Marine Le Pen a beau avoir dénoncé le 7 mars dernier les liens entre l'Alliance des démocrates et libéraux européens (ADLE) et plusieurs multinationales comme Bayer ou Google, ce n'est pas ce qui préoccupe le plus le Président de la République, qui semble beaucoup plus soucieux d'empêcher les partis européens de se financer en dehors des frontières de l'Union.
«Cette pratique est incompatible avec une vie démocratique irréprochable et nous ferons tout pour que la législation soit modifiée pour l'ensemble des formations politiques européennes», assure le texte.
Pour autant, personne au sein du parti présidentiel n'a remis en cause, avant l'accusation de madame Le Pen, les liens entre formations politiques européennes et entreprises, alors que le Président lui-même a, à plusieurs reprises, proposé «d'interdire le financement des partis politiques européens par des puissances étrangères».
Une proposition qui n'est sans doute pas sans arrière-pensée puisque le Front national, devenu depuis le Rassemblement national, est l'un des partis à avoir bénéficié de prêts de banques étrangères, en plus d'être le principal rival de LREM aux élections de mai 2019.
Malgré la légalité de la procédure, l'affaire avait fait beaucoup de bruit, au point que le Parlement européen a recommandé à la Commission de «proposer une législation garantissant la pleine transparence du financement politique […] en conformité avec la recommandation du Conseil de l'Europe en ce qui concerne les acteurs extérieurs à l'Union» en juin de l'année suivante.
Cette recommandation a été adoptée dans un «état des lieux des relations avec la Russie», qui s'inquiétait dores et déjà du rapprochement de Moscou avec les partis eurosceptiques et appelait à «concevoir également un mécanisme de transparence et de suivi de l'information concernant l'assistance financière, politique ou technique fournie par la Russie à des partis politiques, dans l'optique d'évaluer son influence dans la vie politique et l'opinion publique de l'Union».
Autant d'éléments qui laissent à penser que le véritable objectif du Président de la République n'est pas tant de rendre le financement des partis européens plus transparents, mais bien de répondre du même coup à deux menaces supposées ou réelles: le Rassemblement national à l'intérieur et la Russie à l'extérieur.

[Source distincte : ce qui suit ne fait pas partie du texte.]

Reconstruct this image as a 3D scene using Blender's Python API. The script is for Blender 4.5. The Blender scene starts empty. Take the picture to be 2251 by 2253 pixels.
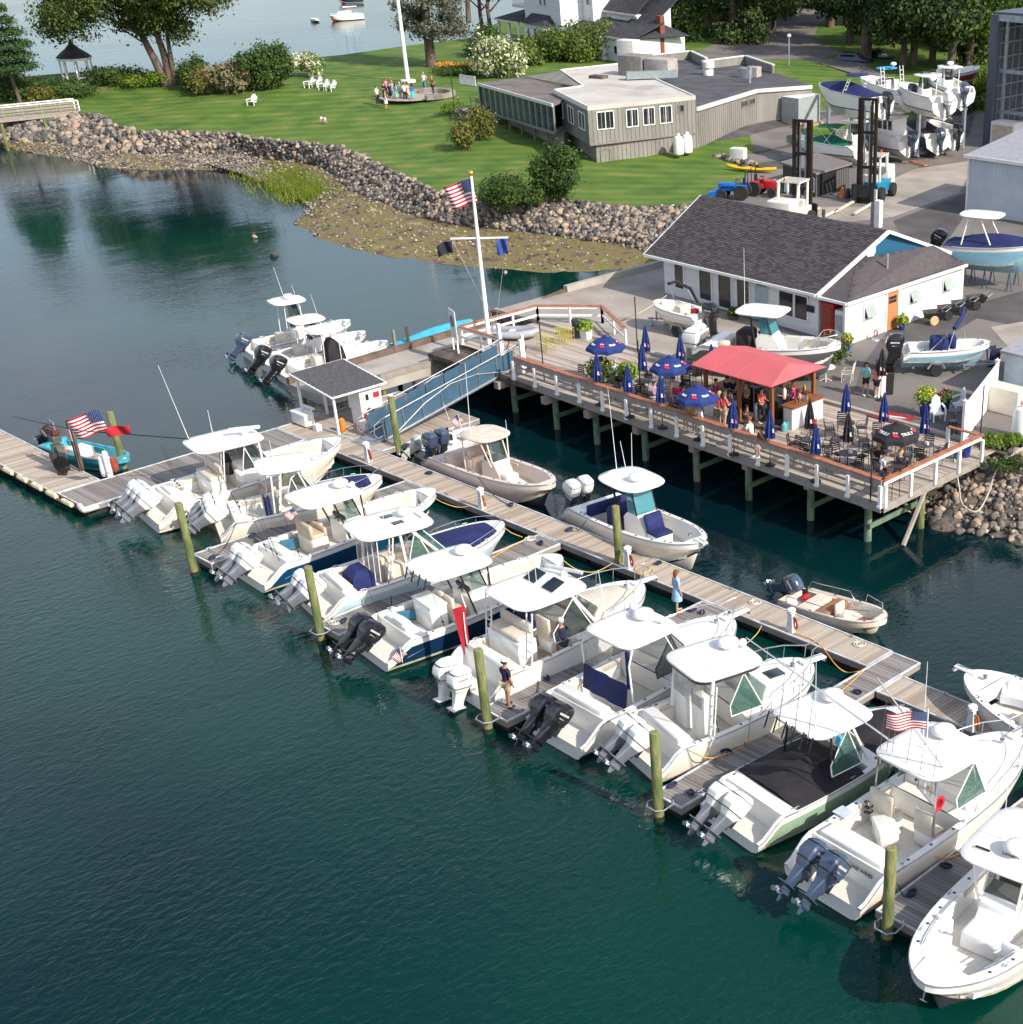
import bpy, math, random
import numpy as np
from mathutils import Vector, Matrix, noise
from mathutils.geometry import delaunay_2d_cdt
random.seed(7); np.random.seed(7)
PI=math.pi; R_=math.radians
S=bpy.context.scene
C=bpy.data.collections.new('marina');S.collection.children.link(C)
LC_=bpy.context.view_layer.layer_collection.children['marina'];LC_.exclude=True   # switched back on at the end: keeps the small mesh evaluations fast
ORD=['first','second','third','fourth','fifth','sixth','seventh','eighth','ninth','tenth','eleventh','twelfth','thirteenth','fourteenth','fifteenth','sixteenth','seventeenth','eighteenth','nineteenth','twentieth','twenty-first','twenty-second']
CF,CX,CY=3181.,1683.,1640.
def _axes():
 th,ro,az=.559,.009,-.734
 ct,st=math.cos(th),math.sin(th)
 F=np.array([0,ct,-st]);R=np.array([1,0,0]);D=np.array([0,-st,-ct])
 c,s=math.cos(ro),math.sin(ro);R,D=c*R+s*D,-s*R+c*D
 ca,sa=math.cos(az),math.sin(az)
 M=np.array([[ca,sa,0],[-sa,ca,0],[0,0,1]])
 return M@F,M@R,M@D
FW,RT,DN=_axes()
CAM=np.array([56.78371,-36.77263,25.])
cam=bpy.data.cameras.new('camera'); camo=bpy.data.objects.new('camera',cam); C.objects.link(camo)
camo.matrix_world=Matrix([[RT[0],-DN[0],-FW[0],CAM[0]],[RT[1],-DN[1],-FW[1],CAM[1]],[RT[2],-DN[2],-FW[2],CAM[2]],[0,0,0,1]])
cam.sensor_fit='HORIZONTAL'; cam.sensor_width=36; cam.lens=CF/2251*36
cam.shift_x=(1125.5-CX)/2251; cam.shift_y=(CY-1126.5)/2251; cam.clip_start=1; cam.clip_end=6000
S.camera=camo
SUN_AZ=R_(4); SUN_EL=R_(35)
w=bpy.data.worlds.new('World'); S.world=w; w.use_nodes=True
nt=w.node_tree; nt.nodes.clear()
sky=nt.nodes.new('ShaderNodeTexSky'); sky.sky_type='NISHITA'; sky.sun_disc=False
sky.sun_elevation=SUN_EL; sky.sun_rotation=PI/2-SUN_AZ; sky.dust_density=2.0; sky.air_density=1.0; sky.ozone_density=1.5
bg=nt.nodes.new('ShaderNodeBackground'); bg.inputs[1].default_value=.15
out=nt.nodes.new('ShaderNodeOutputWorld')
tc=nt.nodes.new('ShaderNodeTexCoord'); mp=nt.nodes.new('ShaderNodeMapping'); mp.inputs['Scale'].default_value=(1,1,2.2)
nz=nt.nodes.new('ShaderNodeTexNoise'); nz.inputs['Scale'].default_value=2.3; nz.inputs['Detail'].default_value=6; nz.inputs['Roughness'].default_value=.55
rp=nt.nodes.new('ShaderNodeValToRGB'); rp.color_ramp.elements[0].position=.52; rp.color_ramp.elements[1].position=.68
rp.color_ramp.elements[1].color=(.75,.75,.75,1)
mx=nt.nodes.new('ShaderNodeMix'); mx.data_type='RGBA'; mx.inputs['B'].default_value=(6.2,6.3,6.8,1)
L_=nt.links.new
L_(tc.outputs['Generated'],mp.inputs[0]);L_(mp.outputs[0],nz.inputs['Vector']);L_(nz.outputs[0],rp.inputs[0])
sx=nt.nodes.new('ShaderNodeSeparateXYZ');L_(tc.outputs['Generated'],sx.inputs[0])
hr=nt.nodes.new('ShaderNodeValToRGB');L_(sx.outputs['Z'],hr.inputs[0]);he=hr.color_ramp.elements;he[0].position=0;he[0].color=(0,0,0,1);he[1].position=.62;he[1].color=(0,0,0,1)
for p_,c_ in((.17,.15),(.33,.75),(.45,.5)):
 e_=he.new(p_);e_.color=(c_,c_,c_,1)
mxf=nt.nodes.new('ShaderNodeMath');mxf.operation='MAXIMUM';L_(rp.outputs[0],mxf.inputs[0]);L_(hr.outputs[0],mxf.inputs[1])
L_(mxf.outputs[0],mx.inputs['Factor']);L_(sky.outputs[0],mx.inputs['A']);L_(mx.outputs['Result'],bg.inputs[0]);L_(bg.outputs[0],out.inputs[0])
sl=bpy.data.lights.new('sun','SUN'); so=bpy.data.objects.new('sun',sl); C.objects.link(so)
sl.energy=4.3; sl.angle=R_(.6); sl.color=(1,.93,.82)
sd=Vector((math.cos(SUN_EL)*math.cos(SUN_AZ),math.cos(SUN_EL)*math.sin(SUN_AZ),math.sin(SUN_EL)))
so.rotation_euler=sd.to_track_quat('Z','Y').to_euler(); so.location=(60,0,60)
S.view_settings.view_transform='Standard'; S.view_settings.look='None'; S.view_settings.gamma=1; S.view_settings.exposure=.42
S.render.engine='CYCLES'
S.cycles.max_bounces=6; S.cycles.transparent_max_bounces=8
def at(px,py,z=0.):
 d=FW+RT*(px-CX)/CF+DN*(py-CY)/CF
 p=CAM+(z-CAM[2])/d[2]*d
 return Vector((p[0],p[1],z))
def pix(p):
 q=np.array(p)-CAM;k=q@FW
 return CX+CF*(q@RT)/k, CY+CF*(q@DN)/k
def tag(o,label=None,cat=None,group=None,kind=None):
 if label:o['label']=label
 if cat:o['category']=cat
 if group:o['group']=group
 if kind:o['kind']=kind
 return o
def thing(name,label,cat,loc=(0,0,0),rz=0,group=None):
 o=bpy.data.objects.new(name,None);C.objects.link(o);o.location=loc;o.rotation_euler=(0,0,rz);o.empty_display_size=.2
 return tag(o,label,cat,group)
def mk(name,me,parent=None,loc=None,rot=None):
 o=bpy.data.objects.new(name,me);C.objects.link(o)
 if parent:o.parent=parent
 if loc is not None:o.location=loc
 if rot is not None:o.rotation_euler=rot
 return o
def dup(o,parent=None,loc=None,rz=None,label=None,group=None,scale=None):
 kids=list(o.children)
 c=o.copy();C.objects.link(c)
 if parent:c.parent=parent
 if loc is not None:c.location=loc
 if rz is not None:c.rotation_euler=(0,0,rz)
 if scale:c.scale=(scale,)*3 if not hasattr(scale,'__len__') else scale
 if label:c['label']=label
 if group:c['group']=group
 for k in kids:dup(k,c)
 return c
MC={}
def mat(name,col,rough=.6,metal=0,var=.12,vs=3.,bump=0,bs=20.,spec=.5,trans=0,alpha=1,ior=1.45,col2=None,coat=0,emit=None,sharp=(.35,.65),stretch=None):
 if name in MC:return MC[name]
 m=bpy.data.materials.new(name);m.use_nodes=True;t=m.node_tree;b=t.nodes['Principled BSDF'];n=t.nodes.new;l=t.links.new
 b.inputs['Base Color'].default_value=(*col,1);b.inputs['Roughness'].default_value=rough;b.inputs['Metallic'].default_value=metal
 b.inputs['Specular IOR Level'].default_value=spec;b.inputs['IOR'].default_value=ior;b.inputs['Transmission Weight'].default_value=trans
 b.inputs['Alpha'].default_value=alpha;b.inputs['Coat Weight'].default_value=coat
 if var or bump or col2:
  g=n('ShaderNodeTexCoord');mp=n('ShaderNodeMapping');l(g.outputs['Object'],mp.inputs[0])
  if stretch:mp.inputs['Scale'].default_value=stretch
  src=mp.outputs[0]
 if var or col2:
  z=n('ShaderNodeTexNoise');z.inputs['Scale'].default_value=vs;z.inputs['Detail'].default_value=5;l(src,z.inputs['Vector'])
  r=n('ShaderNodeValToRGB');l(z.outputs[0],r.inputs[0]);r.color_ramp.elements[0].position=sharp[0];r.color_ramp.elements[1].position=sharp[1]
  c2=col2 if col2 else tuple(min(1,c*(1+var)) for c in col);c1=col if col2 else tuple(c*(1-var) for c in col)
  r.color_ramp.elements[0].color=(*c1,1);r.color_ramp.elements[1].color=(*c2,1);l(r.outputs[0],b.inputs['Base Color'])
 if bump:
  z2=n('ShaderNodeTexNoise');z2.inputs['Scale'].default_value=bs;z2.inputs['Detail'].default_value=3;l(src,z2.inputs['Vector'])
  bp=n('ShaderNodeBump');bp.inputs['Strength'].default_value=bump;bp.inputs['Distance'].default_value=.05;l(z2.outputs[0],bp.inputs['Height']);l(bp.outputs[0],b.inputs['Normal'])
 MC[name]=m;return m
def varied(name,cols,rough=.8,vs=1.5,bump=.0,bs=20,trans=0,stretch=None,spec=.4,detail=4,island=False,pos=None,objinfo=False):
 """several colours mixed by noise (or per loose piece)"""
 if name in MC:return MC[name]
 m=bpy.data.materials.new(name);m.use_nodes=True;t=m.node_tree;b=t.nodes['Principled BSDF'];n=t.nodes.new;l=t.links.new
 b.inputs['Roughness'].default_value=rough;b.inputs['Specular IOR Level'].default_value=spec
 g=n('ShaderNodeTexCoord');mp=n('ShaderNodeMapping');l(g.outputs['Object'],mp.inputs[0])
 if stretch:mp.inputs['Scale'].default_value=stretch
 z=n('ShaderNodeTexNoise');z.inputs['Scale'].default_value=vs;z.inputs['Detail'].default_value=detail;l(mp.outputs[0],z.inputs['Vector'])
 r=n('ShaderNodeValToRGB');cr=r.color_ramp
 k=len(cols)
 for i in range(k):
  p=(pos[i] if pos else .3+.4*i/(k-1))
  if i<2:cr.elements[i].position=p;e=cr.elements[i]
  else:e=cr.elements.new(p)
  e.color=(*cols[i],1)
 if island:
  gi=n('ShaderNodeNewGeometry');ma=n('ShaderNodeMath');ma.operation='MULTIPLY_ADD';ma.inputs[1].default_value=.5;l(gi.outputs['Random Per Island'],ma.inputs[0])
  mb=n('ShaderNodeMath');mb.operation='MULTIPLY';mb.inputs[1].default_value=.5;l(z.outputs[0],mb.inputs[0]);l(mb.outputs[0],ma.inputs[2]);l(ma.outputs[0],r.inputs[0])
 elif objinfo:
  gi=n('ShaderNodeObjectInfo');ma=n('ShaderNodeMath');ma.operation='MULTIPLY_ADD';ma.inputs[1].default_value=.5;l(gi.outputs['Random'],ma.inputs[0])
  mb=n('ShaderNodeMath');mb.operation='MULTIPLY';mb.inputs[1].default_value=.5;l(z.outputs[0],mb.inputs[0]);l(mb.outputs[0],ma.inputs[2]);l(ma.outputs[0],r.inputs[0])
 else:l(z.outputs[0],r.inputs[0])
 l(r.outputs[0],b.inputs['Base Color'])
 if bump:
  z2=n('ShaderNodeTexNoise');z2.inputs['Scale'].default_value=bs;z2.inputs['Detail'].default_value=4;l(mp.outputs[0],z2.inputs['Vector'])
  bp=n('ShaderNodeBump');bp.inputs['Strength'].default_value=bump;bp.inputs['Distance'].default_value=.05;l(z2.outputs[0],bp.inputs['Height']);l(bp.outputs[0],b.inputs['Normal'])
 if trans:
  tr=n('ShaderNodeBsdfTranslucent');l(r.outputs[0],tr.inputs[0]);mx=n('ShaderNodeMixShader');mx.inputs[0].default_value=trans
  l(b.outputs[0],mx.inputs[1]);l(tr.outputs[0],mx.inputs[2]);l(mx.outputs[0],t.nodes['Material Output'].inputs[0])
 MC[name]=m;return m
white=mat('white gelcoat',(.78,.77,.74),.22,var=.03,vs=1.2,coat=.3)
cream=mat('cream gelcoat',(.72,.66,.56),.3,var=.04)
offw=mat('nonskid deck',(.68,.66,.60),.6,var=.05,vs=6,bump=.1,bs=60)
wpaint=mat('white paint',(.76,.76,.76),.5,var=.06,vs=2)
tan=mat('tan vinyl',(.52,.42,.31),.55,var=.1,vs=4)
tanl=mat('light vinyl',(.62,.55,.46),.5,var=.08)
wood=varied('teak',[(.22,.09,.04),(.36,.17,.08)],.5,vs=4,stretch=(1,8,1))
navy=mat('navy canvas',(.012,.02,.10),.85,var=.25,vs=2,bump=.3,bs=4)
blackc=mat('black canvas',(.02,.018,.022),.85,var=.3,vs=2,bump=.3,bs=4)
black=mat('black plastic',(.018,.018,.02),.35,var=.1)
gloss_black=mat('black cowl paint',(.012,.013,.018),.15,var=.05,coat=.6)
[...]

«Il ne peut y avoir de réponse unique à la question de savoir dans quelle mesure l'interdiction du financement d'un parti politique par un parti politique étranger peut être considérée comme "nécessaire dans une société démocratique". Une coopération [des partis politiques dans le cadre des nombreuses organisations et institutions supranationales en Europe] est "nécessaire dans une société démocratique"».
En attendant de voir le vœu pieux formulé par LREM d'interdire aux multinationales de financer, directement ou non, des partis politiques en Europe, le Président de la République s'attaque non pas aux entreprises, mais aux «puissances étrangères» qui contribuent au financement de la démocratie au sein de l'Union européenne.